* Start *

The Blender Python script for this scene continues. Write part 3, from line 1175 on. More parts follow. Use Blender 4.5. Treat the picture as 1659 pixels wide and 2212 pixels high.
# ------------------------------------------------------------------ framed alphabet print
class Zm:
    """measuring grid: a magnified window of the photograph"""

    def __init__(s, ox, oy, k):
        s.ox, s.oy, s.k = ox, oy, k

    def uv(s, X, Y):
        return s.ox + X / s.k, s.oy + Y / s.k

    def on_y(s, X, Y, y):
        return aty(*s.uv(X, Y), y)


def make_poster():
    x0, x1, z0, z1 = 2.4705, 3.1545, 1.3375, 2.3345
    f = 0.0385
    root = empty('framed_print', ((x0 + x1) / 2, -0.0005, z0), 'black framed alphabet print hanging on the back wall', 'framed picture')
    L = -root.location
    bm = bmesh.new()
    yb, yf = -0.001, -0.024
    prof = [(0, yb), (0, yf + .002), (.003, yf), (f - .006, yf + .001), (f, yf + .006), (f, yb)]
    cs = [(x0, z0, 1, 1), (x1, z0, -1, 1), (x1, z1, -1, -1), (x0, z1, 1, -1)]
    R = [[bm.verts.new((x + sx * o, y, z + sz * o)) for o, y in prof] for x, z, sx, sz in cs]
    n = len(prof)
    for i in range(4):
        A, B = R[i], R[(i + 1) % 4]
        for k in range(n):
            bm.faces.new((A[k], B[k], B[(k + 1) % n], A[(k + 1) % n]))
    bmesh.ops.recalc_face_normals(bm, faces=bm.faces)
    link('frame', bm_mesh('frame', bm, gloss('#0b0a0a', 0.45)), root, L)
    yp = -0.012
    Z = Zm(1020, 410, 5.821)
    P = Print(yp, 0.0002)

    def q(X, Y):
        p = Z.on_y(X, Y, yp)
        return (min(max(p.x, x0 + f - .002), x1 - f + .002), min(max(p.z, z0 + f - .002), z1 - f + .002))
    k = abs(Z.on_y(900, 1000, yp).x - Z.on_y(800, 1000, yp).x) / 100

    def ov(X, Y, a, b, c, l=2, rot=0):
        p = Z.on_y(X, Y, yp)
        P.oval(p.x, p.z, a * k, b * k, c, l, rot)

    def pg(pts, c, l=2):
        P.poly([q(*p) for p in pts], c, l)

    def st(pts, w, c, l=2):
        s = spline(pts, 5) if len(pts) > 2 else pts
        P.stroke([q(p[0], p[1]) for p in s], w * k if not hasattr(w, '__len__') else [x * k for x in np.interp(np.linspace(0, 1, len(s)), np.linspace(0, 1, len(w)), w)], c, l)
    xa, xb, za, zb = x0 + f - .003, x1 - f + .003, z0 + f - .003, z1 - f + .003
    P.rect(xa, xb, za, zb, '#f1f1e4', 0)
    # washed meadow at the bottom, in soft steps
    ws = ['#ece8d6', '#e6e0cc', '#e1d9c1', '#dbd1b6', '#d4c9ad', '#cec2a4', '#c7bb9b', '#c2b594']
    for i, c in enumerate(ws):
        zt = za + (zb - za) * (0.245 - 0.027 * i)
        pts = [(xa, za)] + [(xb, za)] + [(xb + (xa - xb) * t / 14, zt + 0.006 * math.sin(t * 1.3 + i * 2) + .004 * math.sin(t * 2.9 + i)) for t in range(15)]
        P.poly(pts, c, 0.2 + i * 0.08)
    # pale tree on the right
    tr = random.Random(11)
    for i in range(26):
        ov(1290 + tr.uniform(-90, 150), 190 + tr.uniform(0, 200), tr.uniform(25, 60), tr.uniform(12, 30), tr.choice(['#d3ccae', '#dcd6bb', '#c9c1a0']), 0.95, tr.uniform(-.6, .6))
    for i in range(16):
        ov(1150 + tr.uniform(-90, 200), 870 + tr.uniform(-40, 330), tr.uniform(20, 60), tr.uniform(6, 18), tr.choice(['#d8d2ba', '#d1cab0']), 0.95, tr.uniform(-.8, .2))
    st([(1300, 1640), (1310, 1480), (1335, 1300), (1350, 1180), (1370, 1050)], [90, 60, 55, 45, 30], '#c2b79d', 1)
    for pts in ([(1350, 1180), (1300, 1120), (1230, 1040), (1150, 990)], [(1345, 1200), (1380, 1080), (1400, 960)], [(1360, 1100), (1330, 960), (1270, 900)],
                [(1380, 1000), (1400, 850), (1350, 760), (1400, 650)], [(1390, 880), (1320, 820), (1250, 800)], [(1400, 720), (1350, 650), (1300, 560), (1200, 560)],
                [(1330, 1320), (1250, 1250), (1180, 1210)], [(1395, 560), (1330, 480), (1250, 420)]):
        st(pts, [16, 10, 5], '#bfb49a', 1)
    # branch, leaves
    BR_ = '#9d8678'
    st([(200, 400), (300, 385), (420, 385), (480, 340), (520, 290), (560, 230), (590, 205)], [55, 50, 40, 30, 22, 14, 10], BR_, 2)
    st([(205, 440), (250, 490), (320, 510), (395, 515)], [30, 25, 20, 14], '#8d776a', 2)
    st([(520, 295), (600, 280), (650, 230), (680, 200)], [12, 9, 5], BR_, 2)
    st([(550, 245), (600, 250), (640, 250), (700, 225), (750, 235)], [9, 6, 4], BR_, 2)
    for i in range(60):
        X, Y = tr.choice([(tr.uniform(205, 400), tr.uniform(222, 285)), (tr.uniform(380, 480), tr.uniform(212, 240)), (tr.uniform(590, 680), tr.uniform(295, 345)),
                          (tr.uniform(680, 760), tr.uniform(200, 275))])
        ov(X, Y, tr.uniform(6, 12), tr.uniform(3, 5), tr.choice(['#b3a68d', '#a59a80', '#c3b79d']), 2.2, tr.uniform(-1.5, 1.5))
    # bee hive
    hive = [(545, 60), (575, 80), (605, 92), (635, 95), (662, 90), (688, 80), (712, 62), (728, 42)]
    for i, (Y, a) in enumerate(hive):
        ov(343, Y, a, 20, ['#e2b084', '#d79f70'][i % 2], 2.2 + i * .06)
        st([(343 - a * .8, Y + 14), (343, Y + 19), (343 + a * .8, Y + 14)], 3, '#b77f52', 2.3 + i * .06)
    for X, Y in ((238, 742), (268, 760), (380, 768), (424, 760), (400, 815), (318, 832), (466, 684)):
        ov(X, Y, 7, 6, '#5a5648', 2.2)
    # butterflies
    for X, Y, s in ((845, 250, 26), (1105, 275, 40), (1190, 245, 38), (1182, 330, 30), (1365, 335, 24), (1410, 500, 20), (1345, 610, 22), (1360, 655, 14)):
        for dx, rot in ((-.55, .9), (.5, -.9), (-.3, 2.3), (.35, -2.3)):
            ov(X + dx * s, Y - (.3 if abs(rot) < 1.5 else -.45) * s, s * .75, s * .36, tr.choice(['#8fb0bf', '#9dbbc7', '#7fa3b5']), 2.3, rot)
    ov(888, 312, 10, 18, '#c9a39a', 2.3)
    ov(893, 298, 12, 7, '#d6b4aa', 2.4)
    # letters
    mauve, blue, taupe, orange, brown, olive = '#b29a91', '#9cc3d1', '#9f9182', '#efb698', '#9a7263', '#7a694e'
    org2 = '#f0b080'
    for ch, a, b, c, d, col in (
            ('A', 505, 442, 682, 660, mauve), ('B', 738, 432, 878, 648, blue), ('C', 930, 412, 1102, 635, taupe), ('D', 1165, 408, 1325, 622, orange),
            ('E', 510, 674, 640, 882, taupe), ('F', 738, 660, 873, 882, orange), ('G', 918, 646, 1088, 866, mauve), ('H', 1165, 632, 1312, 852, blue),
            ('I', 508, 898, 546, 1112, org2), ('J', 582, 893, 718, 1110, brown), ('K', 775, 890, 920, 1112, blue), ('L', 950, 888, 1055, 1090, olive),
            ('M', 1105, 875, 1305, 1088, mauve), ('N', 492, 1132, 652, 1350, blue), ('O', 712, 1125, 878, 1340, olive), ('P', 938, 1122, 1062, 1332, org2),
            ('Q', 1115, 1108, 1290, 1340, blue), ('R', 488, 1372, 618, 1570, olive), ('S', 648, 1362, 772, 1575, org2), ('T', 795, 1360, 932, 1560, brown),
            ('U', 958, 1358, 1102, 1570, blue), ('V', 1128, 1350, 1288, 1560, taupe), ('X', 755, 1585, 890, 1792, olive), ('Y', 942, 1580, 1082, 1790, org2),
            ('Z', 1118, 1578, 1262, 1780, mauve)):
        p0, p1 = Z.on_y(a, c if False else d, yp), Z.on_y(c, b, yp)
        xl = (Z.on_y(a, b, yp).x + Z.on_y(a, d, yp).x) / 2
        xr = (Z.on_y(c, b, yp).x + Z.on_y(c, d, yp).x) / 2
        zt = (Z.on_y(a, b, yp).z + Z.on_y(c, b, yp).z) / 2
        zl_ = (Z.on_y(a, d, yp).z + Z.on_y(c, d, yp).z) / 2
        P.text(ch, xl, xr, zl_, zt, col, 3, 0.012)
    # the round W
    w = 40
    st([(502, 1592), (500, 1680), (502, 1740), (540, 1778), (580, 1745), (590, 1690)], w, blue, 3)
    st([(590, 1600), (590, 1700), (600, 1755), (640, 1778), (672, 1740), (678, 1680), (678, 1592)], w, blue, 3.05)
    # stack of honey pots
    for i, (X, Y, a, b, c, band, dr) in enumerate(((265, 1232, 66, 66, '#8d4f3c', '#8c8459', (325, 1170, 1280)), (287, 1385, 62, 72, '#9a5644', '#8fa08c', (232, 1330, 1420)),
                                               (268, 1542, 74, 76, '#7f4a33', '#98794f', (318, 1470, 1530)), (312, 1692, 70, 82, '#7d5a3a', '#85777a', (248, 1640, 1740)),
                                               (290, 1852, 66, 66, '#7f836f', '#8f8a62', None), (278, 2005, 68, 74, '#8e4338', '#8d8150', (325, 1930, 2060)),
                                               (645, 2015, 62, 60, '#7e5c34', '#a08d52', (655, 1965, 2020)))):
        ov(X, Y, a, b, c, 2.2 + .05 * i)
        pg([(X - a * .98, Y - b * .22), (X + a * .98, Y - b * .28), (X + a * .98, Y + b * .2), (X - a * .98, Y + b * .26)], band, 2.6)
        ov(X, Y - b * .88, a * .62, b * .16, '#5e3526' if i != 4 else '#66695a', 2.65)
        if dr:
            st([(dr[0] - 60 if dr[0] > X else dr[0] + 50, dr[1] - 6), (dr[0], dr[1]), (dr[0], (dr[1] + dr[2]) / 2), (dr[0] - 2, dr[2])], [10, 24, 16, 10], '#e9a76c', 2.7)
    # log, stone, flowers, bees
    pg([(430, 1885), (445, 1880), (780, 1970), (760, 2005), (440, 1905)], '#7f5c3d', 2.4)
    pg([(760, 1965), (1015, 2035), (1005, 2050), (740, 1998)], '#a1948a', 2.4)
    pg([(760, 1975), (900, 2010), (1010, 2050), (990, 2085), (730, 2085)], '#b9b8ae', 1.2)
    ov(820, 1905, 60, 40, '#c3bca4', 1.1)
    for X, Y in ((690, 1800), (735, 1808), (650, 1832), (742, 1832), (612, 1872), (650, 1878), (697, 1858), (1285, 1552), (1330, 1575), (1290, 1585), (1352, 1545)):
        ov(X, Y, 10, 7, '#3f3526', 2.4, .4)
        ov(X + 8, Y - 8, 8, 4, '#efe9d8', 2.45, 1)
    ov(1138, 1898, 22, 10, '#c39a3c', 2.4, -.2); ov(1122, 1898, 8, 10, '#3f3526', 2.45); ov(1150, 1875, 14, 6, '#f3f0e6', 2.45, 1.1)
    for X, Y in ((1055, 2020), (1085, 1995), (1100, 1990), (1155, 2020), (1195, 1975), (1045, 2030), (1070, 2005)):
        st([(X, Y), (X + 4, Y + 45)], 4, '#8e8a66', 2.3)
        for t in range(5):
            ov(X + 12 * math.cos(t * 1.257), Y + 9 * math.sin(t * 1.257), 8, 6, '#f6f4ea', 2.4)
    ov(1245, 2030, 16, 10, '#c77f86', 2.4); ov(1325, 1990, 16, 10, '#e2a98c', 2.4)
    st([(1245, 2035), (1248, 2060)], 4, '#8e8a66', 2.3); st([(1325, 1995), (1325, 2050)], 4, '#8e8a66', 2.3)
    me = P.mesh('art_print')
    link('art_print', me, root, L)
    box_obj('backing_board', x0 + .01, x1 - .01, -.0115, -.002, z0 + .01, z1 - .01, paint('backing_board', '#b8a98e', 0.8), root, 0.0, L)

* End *

Stated exercise
Each line from the start of the listing above through the line containing "k = abs(Z.on_y(900, 1000, yp).x" should be copied exactly, please, with no other lines added.

Response for this exercise
The Blender Python script for this scene continues. Write part 3, from line 1175 on. More parts follow. Use Blender 4.5. Treat the picture as 1659 pixels wide and 2212 pixels high.
# ------------------------------------------------------------------ framed alphabet print
class Zm:
    """measuring grid: a magnified window of the photograph"""

    def __init__(s, ox, oy, k):
        s.ox, s.oy, s.k = ox, oy, k

    def uv(s, X, Y):
        return s.ox + X / s.k, s.oy + Y / s.k

    def on_y(s, X, Y, y):
        return aty(*s.uv(X, Y), y)


def make_poster():
    x0, x1, z0, z1 = 2.4705, 3.1545, 1.3375, 2.3345
    f = 0.0385
    root = empty('framed_print', ((x0 + x1) / 2, -0.0005, z0), 'black framed alphabet print hanging on the back wall', 'framed picture')
    L = -root.location
    bm = bmesh.new()
    yb, yf = -0.001, -0.024
    prof = [(0, yb), (0, yf + .002), (.003, yf), (f - .006, yf + .001), (f, yf + .006), (f, yb)]
    cs = [(x0, z0, 1, 1), (x1, z0, -1, 1), (x1, z1, -1, -1), (x0, z1, 1, -1)]
    R = [[bm.verts.new((x + sx * o, y, z + sz * o)) for o, y in prof] for x, z, sx, sz in cs]
    n = len(prof)
    for i in range(4):
        A, B = R[i], R[(i + 1) % 4]
        for k in range(n):
            bm.faces.new((A[k], B[k], B[(k + 1) % n], A[(k + 1) % n]))
    bmesh.ops.recalc_face_normals(bm, faces=bm.faces)
    link('frame', bm_mesh('frame', bm, gloss('#0b0a0a', 0.45)), root, L)
    yp = -0.012
    Z = Zm(1020, 410, 5.821)
    P = Print(yp, 0.0002)

    def q(X, Y):
        p = Z.on_y(X, Y, yp)
        return (min(max(p.x, x0 + f - .002), x1 - f + .002), min(max(p.z, z0 + f - .002), z1 - f + .002))
    k = abs(Z.on_y(900, 1000, yp).x - Z.on_y(800, 1000, yp).x) / 100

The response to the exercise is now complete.